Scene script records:
━━━

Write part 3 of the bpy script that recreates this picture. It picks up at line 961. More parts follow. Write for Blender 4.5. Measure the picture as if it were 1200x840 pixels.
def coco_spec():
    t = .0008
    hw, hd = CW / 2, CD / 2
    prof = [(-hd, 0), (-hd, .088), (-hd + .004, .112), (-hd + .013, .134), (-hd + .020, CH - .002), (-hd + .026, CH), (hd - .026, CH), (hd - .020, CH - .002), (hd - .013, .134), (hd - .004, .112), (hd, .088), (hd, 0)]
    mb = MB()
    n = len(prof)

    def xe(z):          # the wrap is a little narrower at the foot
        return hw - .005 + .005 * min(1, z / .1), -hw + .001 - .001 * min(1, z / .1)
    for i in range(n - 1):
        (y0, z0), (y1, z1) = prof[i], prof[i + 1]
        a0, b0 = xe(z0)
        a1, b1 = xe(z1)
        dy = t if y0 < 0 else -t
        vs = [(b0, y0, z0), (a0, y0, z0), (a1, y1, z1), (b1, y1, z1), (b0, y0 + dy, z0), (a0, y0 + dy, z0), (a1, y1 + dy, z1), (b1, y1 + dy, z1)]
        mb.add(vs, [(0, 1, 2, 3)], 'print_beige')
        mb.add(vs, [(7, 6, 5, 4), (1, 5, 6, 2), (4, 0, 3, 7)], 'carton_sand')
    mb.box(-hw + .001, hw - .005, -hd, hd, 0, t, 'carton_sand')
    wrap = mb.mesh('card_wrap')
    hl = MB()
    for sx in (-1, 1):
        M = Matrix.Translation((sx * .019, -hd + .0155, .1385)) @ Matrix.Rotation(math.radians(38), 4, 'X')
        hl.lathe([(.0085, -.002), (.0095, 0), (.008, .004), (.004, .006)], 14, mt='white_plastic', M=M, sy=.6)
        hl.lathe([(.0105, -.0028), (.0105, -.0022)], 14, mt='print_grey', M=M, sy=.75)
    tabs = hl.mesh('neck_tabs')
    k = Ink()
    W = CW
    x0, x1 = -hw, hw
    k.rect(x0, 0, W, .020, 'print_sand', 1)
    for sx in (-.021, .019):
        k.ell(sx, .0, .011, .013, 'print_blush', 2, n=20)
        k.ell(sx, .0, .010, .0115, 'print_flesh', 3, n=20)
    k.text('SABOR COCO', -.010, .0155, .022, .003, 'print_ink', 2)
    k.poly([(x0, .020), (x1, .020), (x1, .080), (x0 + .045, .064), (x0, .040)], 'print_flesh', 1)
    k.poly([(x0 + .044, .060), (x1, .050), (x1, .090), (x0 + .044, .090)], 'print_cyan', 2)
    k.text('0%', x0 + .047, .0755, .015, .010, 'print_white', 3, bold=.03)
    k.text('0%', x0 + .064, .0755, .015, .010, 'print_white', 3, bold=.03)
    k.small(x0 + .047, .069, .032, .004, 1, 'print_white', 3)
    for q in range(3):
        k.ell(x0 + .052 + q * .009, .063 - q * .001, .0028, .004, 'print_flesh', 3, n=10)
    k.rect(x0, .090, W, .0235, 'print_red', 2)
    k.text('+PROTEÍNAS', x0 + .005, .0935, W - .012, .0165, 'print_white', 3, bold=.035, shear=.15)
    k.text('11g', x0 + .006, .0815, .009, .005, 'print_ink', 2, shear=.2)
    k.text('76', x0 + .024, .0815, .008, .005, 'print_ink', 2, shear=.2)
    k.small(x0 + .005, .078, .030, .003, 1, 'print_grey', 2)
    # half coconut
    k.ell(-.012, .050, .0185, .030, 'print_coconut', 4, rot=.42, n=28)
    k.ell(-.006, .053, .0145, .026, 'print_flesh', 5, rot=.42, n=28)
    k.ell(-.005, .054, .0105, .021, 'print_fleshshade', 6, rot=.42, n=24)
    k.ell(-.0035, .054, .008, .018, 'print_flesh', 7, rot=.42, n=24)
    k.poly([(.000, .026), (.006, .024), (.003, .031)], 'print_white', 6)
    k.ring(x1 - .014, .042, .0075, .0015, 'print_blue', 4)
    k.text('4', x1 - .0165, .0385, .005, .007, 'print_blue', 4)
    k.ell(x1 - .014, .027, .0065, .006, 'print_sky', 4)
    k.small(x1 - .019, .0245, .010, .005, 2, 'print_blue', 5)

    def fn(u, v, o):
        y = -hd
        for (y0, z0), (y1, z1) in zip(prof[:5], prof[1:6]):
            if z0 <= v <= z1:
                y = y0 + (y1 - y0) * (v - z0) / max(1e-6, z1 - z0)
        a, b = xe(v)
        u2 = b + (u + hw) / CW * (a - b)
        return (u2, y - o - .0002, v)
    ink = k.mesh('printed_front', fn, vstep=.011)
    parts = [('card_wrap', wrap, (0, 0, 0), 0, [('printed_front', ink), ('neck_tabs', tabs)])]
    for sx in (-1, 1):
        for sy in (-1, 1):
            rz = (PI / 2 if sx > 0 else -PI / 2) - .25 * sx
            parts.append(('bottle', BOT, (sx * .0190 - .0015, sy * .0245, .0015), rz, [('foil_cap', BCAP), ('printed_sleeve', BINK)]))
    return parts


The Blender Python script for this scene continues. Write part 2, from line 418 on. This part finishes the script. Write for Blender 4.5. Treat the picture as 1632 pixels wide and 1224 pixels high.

━━━

Task directions: Your task is to retype all the records above with nothing left out.

Answer to this exercise:
Write part 3 of the bpy script that recreates this picture. It picks up at line 961. More parts follow. Write for Blender 4.5. Measure the picture as if it were 1200x840 pixels.
def coco_spec():
    t = .0008
    hw, hd = CW / 2, CD / 2
    prof = [(-hd, 0), (-hd, .088), (-hd + .004, .112), (-hd + .013, .134), (-hd + .020, CH - .002), (-hd + .026, CH), (hd - .026, CH), (hd - .020, CH - .002), (hd - .013, .134), (hd - .004, .112), (hd, .088), (hd, 0)]
    mb = MB()
    n = len(prof)

    def xe(z):          # the wrap is a little narrower at the foot
        return hw - .005 + .005 * min(1, z / .1), -hw + .001 - .001 * min(1, z / .1)
    for i in range(n - 1):
        (y0, z0), (y1, z1) = prof[i], prof[i + 1]
        a0, b0 = xe(z0)
        a1, b1 = xe(z1)
        dy = t if y0 < 0 else -t
        vs = [(b0, y0, z0), (a0, y0, z0), (a1, y1, z1), (b1, y1, z1), (b0, y0 + dy, z0), (a0, y0 + dy, z0), (a1, y1 + dy, z1), (b1, y1 + dy, z1)]
        mb.add(vs, [(0, 1, 2, 3)], 'print_beige')
        mb.add(vs, [(7, 6, 5, 4), (1, 5, 6, 2), (4, 0, 3, 7)], 'carton_sand')
    mb.box(-hw + .001, hw - .005, -hd, hd, 0, t, 'carton_sand')
    wrap = mb.mesh('card_wrap')
    hl = MB()
    for sx in (-1, 1):
        M = Matrix.Translation((sx * .019, -hd + .0155, .1385)) @ Matrix.Rotation(math.radians(38), 4, 'X')
        hl.lathe([(.0085, -.002), (.0095, 0), (.008, .004), (.004, .006)], 14, mt='white_plastic', M=M, sy=.6)
        hl.lathe([(.0105, -.0028), (.0105, -.0022)], 14, mt='print_grey', M=M, sy=.75)
    tabs = hl.mesh('neck_tabs')
    k = Ink()
    W = CW
    x0, x1 = -hw, hw
    k.rect(x0, 0, W, .020, 'print_sand', 1)
    for sx in (-.021, .019):
        k.ell(sx, .0, .011, .013, 'print_blush', 2, n=20)
        k.ell(sx, .0, .010, .0115, 'print_flesh', 3, n=20)
    k.text('SABOR COCO', -.010, .0155, .022, .003, 'print_ink', 2)
    k.poly([(x0, .020), (x1, .020), (x1, .080), (x0 + .045, .064), (x0, .040)], 'print_flesh', 1)
    k.poly([(x0 + .044, .060), (x1, .050), (x1, .090), (x0 + .044, .090)], 'print_cyan', 2)
    k.text('0%', x0 + .047, .0755, .015, .010, 'print_white', 3, bold=.03)
    k.text('0%', x0 + .064, .0755, .015, .010, 'print_white', 3, bold=.03)
    k.small(x0 + .047, .069, .032, .004, 1, 'print_white', 3)
    for q in range(3):
        k.ell(x0 + .052 + q * .009, .063 - q * .001, .0028, .004, 'print_flesh', 3, n=10)
    k.rect(x0, .090, W, .0235, 'print_red', 2)
    k.text('+PROTEÍNAS', x0 + .005, .0935, W - .012, .0165, 'print_white', 3, bold=.035, shear=.15)
    k.text('11g', x0 + .006, .0815, .009, .005, 'print_ink', 2, shear=.2)
    k.text('76', x0 + .024, .0815, .008, .005, 'print_ink', 2, shear=.2)
    k.small(x0 + .005, .078, .030, .003, 1, 'print_grey', 2)
    # half coconut
    k.ell(-.012, .050, .0185, .030, 'print_coconut', 4, rot=.42, n=28)
    k.ell(-.006, .053, .0145, .026, 'print_flesh', 5, rot=.42, n=28)
    k.ell(-.005, .054, .0105, .021, 'print_fleshshade', 6, rot=.42, n=24)
    k.ell(-.0035, .054, .008, .018, 'print_flesh', 7, rot=.42, n=24)
    k.poly([(.000, .026), (.006, .024), (.003, .031)], 'print_white', 6)
    k.ring(x1 - .014, .042, .0075, .0015, 'print_blue', 4)
    k.text('4', x1 - .0165, .0385, .005, .007, 'print_blue', 4)
    k.ell(x1 - .014, .027, .0065, .006, 'print_sky', 4)
    k.small(x1 - .019, .0245, .010, .005, 2, 'print_blue', 5)

    def fn(u, v, o):
        y = -hd
        for (y0, z0), (y1, z1) in zip(prof[:5], prof[1:6]):
            if z0 <= v <= z1:
                y = y0 + (y1 - y0) * (v - z0) / max(1e-6, z1 - z0)
        a, b = xe(v)
        u2 = b + (u + hw) / CW * (a - b)
        return (u2, y - o - .0002, v)
    ink = k.mesh('printed_front', fn, vstep=.011)
    parts = [('card_wrap', wrap, (0, 0, 0), 0, [('printed_front', ink), ('neck_tabs', tabs)])]
    for sx in (-1, 1):
        for sy in (-1, 1):
            rz = (PI / 2 if sx > 0 else -PI / 2) - .25 * sx
            parts.append(('bottle', BOT, (sx * .0190 - .0015, sy * .0245, .0015), rz, [('foil_cap', BCAP), ('printed_sleeve', BINK)]))
    return parts


The Blender Python script for this scene continues. Write part 2, from line 418 on. This part finishes the script. Write for Blender 4.5. Treat the picture as 1632 pixels wide and 1224 pixels high.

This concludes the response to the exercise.